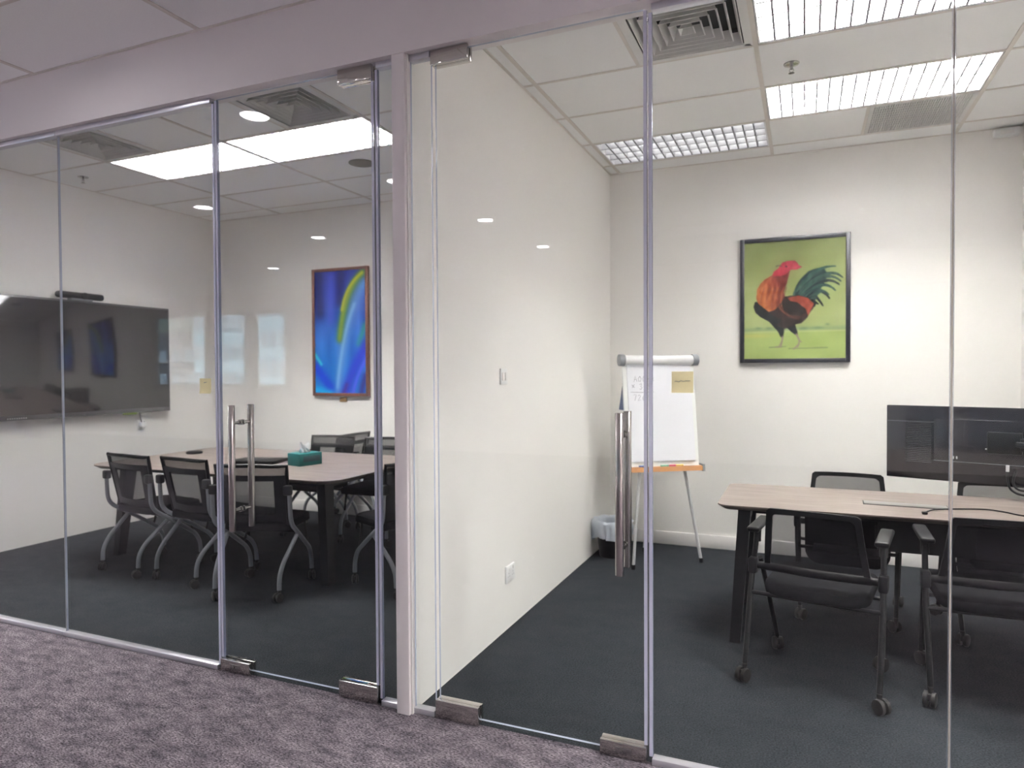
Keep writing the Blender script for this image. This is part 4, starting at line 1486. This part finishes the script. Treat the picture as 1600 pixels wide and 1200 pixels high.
# ------------------------------------------------------------------ left room furniture
wood_table('meeting_table', -5.25, -2.86, 1.13, 2.50, 0.74, 0.16, 'large pale wood meeting table with rounded corners in the left room', legs_left)
gc = make_grey_chair()
GL = 'grey legged mesh chairs round the left room table'


def gchair(x, y, deg, label):
    global gc_used
    o = gc if not gc_used else copy_tree(gc)
    gc_used = True
    return place(o, x, y, math.radians(deg), label, GL)


gc_used = False
gchair(-4.56, 1.17, -6, 'grey legged black mesh chair nearest the wall screen')
gchair(-3.99, 1.16, -6, 'grey legged black mesh chair, middle one of the near row')
gchair(-3.36, 1.06, 17, 'grey legged black mesh chair behind the left door handle')
gchair(-2.55, 1.50, 66, 'grey legged chair at the right table end, cut by the post')
gchair(-4.04, 2.50, 178, 'mesh chair on the far side, behind the tissue box')
gchair(-4.20, 2.99, 88, 'turned mesh chair against the back wall below the blue painting')
gchair(-3.43, 2.52, 182, 'mesh chair on the far side, half behind the post')

tb = empty('tissue_box', (-3.60, 1.765, 0.74), math.radians(76))
tag(tb, 'teal tissue box with a white tissue on the left table', 'tissue box')
MB().rbox(-0.105, 0.105, -0.075, 0.075, 0.0, 0.095, 0.003).build('carton', M_TEAL, tb)
MB().rbox(-0.07, 0.085, -0.0756, -0.0748, 0.03, 0.075, 0.0003).build('printed_panel', mat('carton_print', srgb(52, 78, 84), 0.5, noise=0.35, scale=60), tb)
MB().prism([(0.055 * math.cos(a), 0.022 * math.sin(a)) for a in np.linspace(0, 2 * PI, 20, endpoint=False)], 0.0935, 0.0958).build('opening', M_DARK, tb)


m = MB()
for (ax, lean, hgt, ph0) in ((0.0, -0.035, 0.085, 0.0), (0.25, 0.03, 0.075, 1.7), (-0.3, -0.005, 0.06, 3.1)):
    def sheet(u, v, ax=ax, lean=lean, hgt=hgt, ph0=ph0):
        a = (u - 0.5) * 2
        wd = 0.045 * (1 - 0.55 * v) + 0.01 * math.sin(4 * v + ph0)
        x = a * wd + lean * v
        y = 0.010 * math.sin(4 * a + ph0 + 3 * v) + 0.012 * v * math.cos(3 * a + ph0)
        c, s_ = math.cos(ax), math.sin(ax)
        return Vector((x * c - y * s_, x * s_ + y * c, 0.092 + hgt * v * (1 - 0.35 * a * a) + 0.006 * math.sin(7 * a + ph0) * v))
    m.grid(sheet, 14, 8)
m.build('tissue', M_TISSUE, tb, fix=False)
lp = empty('laptop', (-4.03, 1.725, 0.74), math.radians(16))
tag(lp, 'closed black laptop lying on the left table beside the door handle', 'laptop')
MB().rbox(-0.19, 0.19, -0.13, 0.13, 0.004, 0.017, 0.004).build('base', M_BLACK, lp)
MB().rbox(-0.19, 0.19, -0.13, 0.13, 0.018, 0.026, 0.004).build('lid', M_BLACKM, lp)
MB().box(-0.16, 0.16, 0.118, 0.128, 0.0, 0.02).build('hinge', M_GREYP, lp)
ph = empty('table_microphone', (-5.02, 1.99, 0.74))
tag(ph, 'flat dark puck microphone on the far left of the left table', 'microphone')
MB().lathe([(0.065, 0.0), (0.07, 0.006), (0.066, 0.018), (0.05, 0.024), (0.001, 0.026)], 28).build('puck_body', M_BLACK, ph)
MB().lathe([(0.02, 0.0245), (0.018, 0.028), (0.001, 0.0285)], 16).build('mute_button', M_GREYP, ph)

# ------------------------------------------------------------------ right room furniture
rtab = wood_table('work_table', -0.437, 1.36, 1.285, 2.05, 0.74, 0.07, 'narrow pale wood table with black legs in the right room', legs_right)
po = empty('cable_port', (0.492, 1.632, 0.74), math.radians(-1.5))
po.parent = rtab
po.location = (0.492 - rtab.location.x, 1.632 - rtab.location.y, 0.74)
MB().rbox(-0.20, 0.20, -0.058, 0.058, -0.002, 0.0018, 0.001).build('port_rim', M_BLACK, po)
MB().rbox(-0.194, 0.194, -0.046, 0.046, 0.001, 0.0034, 0.001).build('port_flap', mat('port_flap_grey', (0.20, 0.195, 0.19, 1), 0.4, noise=0.03), po)
bc = make_black_chair()
GB = 'black mesh armchairs at the right room table'
place(bc, 0.066, 1.03, math.radians(-11), 'black mesh armchair with casters before the right table, full view', GB)
place(copy_tree(bc), 0.785, 1.145, math.radians(1), 'black mesh armchair cut by the right photo edge', GB)
place(copy_tree(bc), 0.235, 2.02, math.radians(177), 'black mesh armchair behind the right table, under the rooster', GB)
place(copy_tree(bc), 1.015, 1.93, math.radians(180), 'black mesh armchair tucked behind the right table under the monitor', GB)

for ch in COL.objects:
    if ch.parent is not None and ch.name.startswith('seat') and ch.parent.name in ('mesh_chair.002', 'mesh_chair.003'):
        ch.matrix_basis = Matrix.Translation((0, 0.0, 0.43)) @ Matrix.Rotation(math.radians(76), 4, 'X') @ Matrix.Translation((0, 0.0, -0.43))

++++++

_WHAT IS BEING ASKED_
Retype each line of the listing above word for word. Exclude the pictures.

_ANSWER TO THIS EXERCISE_
Keep writing the Blender script for this image. This is part 4, starting at line 1486. This part finishes the script. Treat the picture as 1600 pixels wide and 1200 pixels high.
# ------------------------------------------------------------------ left room furniture
wood_table('meeting_table', -5.25, -2.86, 1.13, 2.50, 0.74, 0.16, 'large pale wood meeting table with rounded corners in the left room', legs_left)
gc = make_grey_chair()
GL = 'grey legged mesh chairs round the left room table'


def gchair(x, y, deg, label):
    global gc_used
    o = gc if not gc_used else copy_tree(gc)
    gc_used = True
    return place(o, x, y, math.radians(deg), label, GL)


gc_used = False
gchair(-4.56, 1.17, -6, 'grey legged black mesh chair nearest the wall screen')
gchair(-3.99, 1.16, -6, 'grey legged black mesh chair, middle one of the near row')
gchair(-3.36, 1.06, 17, 'grey legged black mesh chair behind the left door handle')
gchair(-2.55, 1.50, 66, 'grey legged chair at the right table end, cut by the post')
gchair(-4.04, 2.50, 178, 'mesh chair on the far side, behind the tissue box')
gchair(-4.20, 2.99, 88, 'turned mesh chair against the back wall below the blue painting')
gchair(-3.43, 2.52, 182, 'mesh chair on the far side, half behind the post')

tb = empty('tissue_box', (-3.60, 1.765, 0.74), math.radians(76))
tag(tb, 'teal tissue box with a white tissue on the left table', 'tissue box')
MB().rbox(-0.105, 0.105, -0.075, 0.075, 0.0, 0.095, 0.003).build('carton', M_TEAL, tb)
MB().rbox(-0.07, 0.085, -0.0756, -0.0748, 0.03, 0.075, 0.0003).build('printed_panel', mat('carton_print', srgb(52, 78, 84), 0.5, noise=0.35, scale=60), tb)
MB().prism([(0.055 * math.cos(a), 0.022 * math.sin(a)) for a in np.linspace(0, 2 * PI, 20, endpoint=False)], 0.0935, 0.0958).build('opening', M_DARK, tb)


m = MB()
for (ax, lean, hgt, ph0) in ((0.0, -0.035, 0.085, 0.0), (0.25, 0.03, 0.075, 1.7), (-0.3, -0.005, 0.06, 3.1)):
    def sheet(u, v, ax=ax, lean=lean, hgt=hgt, ph0=ph0):
        a = (u - 0.5) * 2
        wd = 0.045 * (1 - 0.55 * v) + 0.01 * math.sin(4 * v + ph0)
        x = a * wd + lean * v
        y = 0.010 * math.sin(4 * a + ph0 + 3 * v) + 0.012 * v * math.cos(3 * a + ph0)
        c, s_ = math.cos(ax), math.sin(ax)
        return Vector((x * c - y * s_, x * s_ + y * c, 0.092 + hgt * v * (1 - 0.35 * a * a) + 0.006 * math.sin(7 * a + ph0) * v))
    m.grid(sheet, 14, 8)
m.build('tissue', M_TISSUE, tb, fix=False)
lp = empty('laptop', (-4.03, 1.725, 0.74), math.radians(16))
tag(lp, 'closed black laptop lying on the left table beside the door handle', 'laptop')
MB().rbox(-0.19, 0.19, -0.13, 0.13, 0.004, 0.017, 0.004).build('base', M_BLACK, lp)
MB().rbox(-0.19, 0.19, -0.13, 0.13, 0.018, 0.026, 0.004).build('lid', M_BLACKM, lp)
MB().box(-0.16, 0.16, 0.118, 0.128, 0.0, 0.02).build('hinge', M_GREYP, lp)
ph = empty('table_microphone', (-5.02, 1.99, 0.74))
tag(ph, 'flat dark puck microphone on the far left of the left table', 'microphone')
MB().lathe([(0.065, 0.0), (0.07, 0.006), (0.066, 0.018), (0.05, 0.024), (0.001, 0.026)], 28).build('puck_body', M_BLACK, ph)
MB().lathe([(0.02, 0.0245), (0.018, 0.028), (0.001, 0.0285)], 16).build('mute_button', M_GREYP, ph)

# ------------------------------------------------------------------ right room furniture
rtab = wood_table('work_table', -0.437, 1.36, 1.285, 2.05, 0.74, 0.07, 'narrow pale wood table with black legs in the right room', legs_right)
po = empty('cable_port', (0.492, 1.632, 0.74), math.radians(-1.5))
po.parent = rtab
po.location = (0.492 - rtab.location.x, 1.632 - rtab.location.y, 0.74)
MB().rbox(-0.20, 0.20, -0.058, 0.058, -0.002, 0.0018, 0.001).build('port_rim', M_BLACK, po)
MB().rbox(-0.194, 0.194, -0.046, 0.046, 0.001, 0.0034, 0.001).build('port_flap', mat('port_flap_grey', (0.20, 0.195, 0.19, 1), 0.4, noise=0.03), po)
bc = make_black_chair()
GB = 'black mesh armchairs at the right room table'
place(bc, 0.066, 1.03, math.radians(-11), 'black mesh armchair with casters before the right table, full view', GB)
place(copy_tree(bc), 0.785, 1.145, math.radians(1), 'black mesh armchair cut by the right photo edge', GB)
place(copy_tree(bc), 0.235, 2.02, math.radians(177), 'black mesh armchair behind the right table, under the rooster', GB)
place(copy_tree(bc), 1.015, 1.93, math.radians(180), 'black mesh armchair tucked behind the right table under the monitor', GB)

for ch in COL.objects:
    if ch.parent is not None and ch.name.startswith('seat') and ch.parent.name in ('mesh_chair.002', 'mesh_chair.003'):
        ch.matrix_basis = Matrix.Translation((0, 0.0, 0.43)) @ Matrix.Rotation(math.radians(76), 4, 'X') @ Matrix.Translation((0, 0.0, -0.43))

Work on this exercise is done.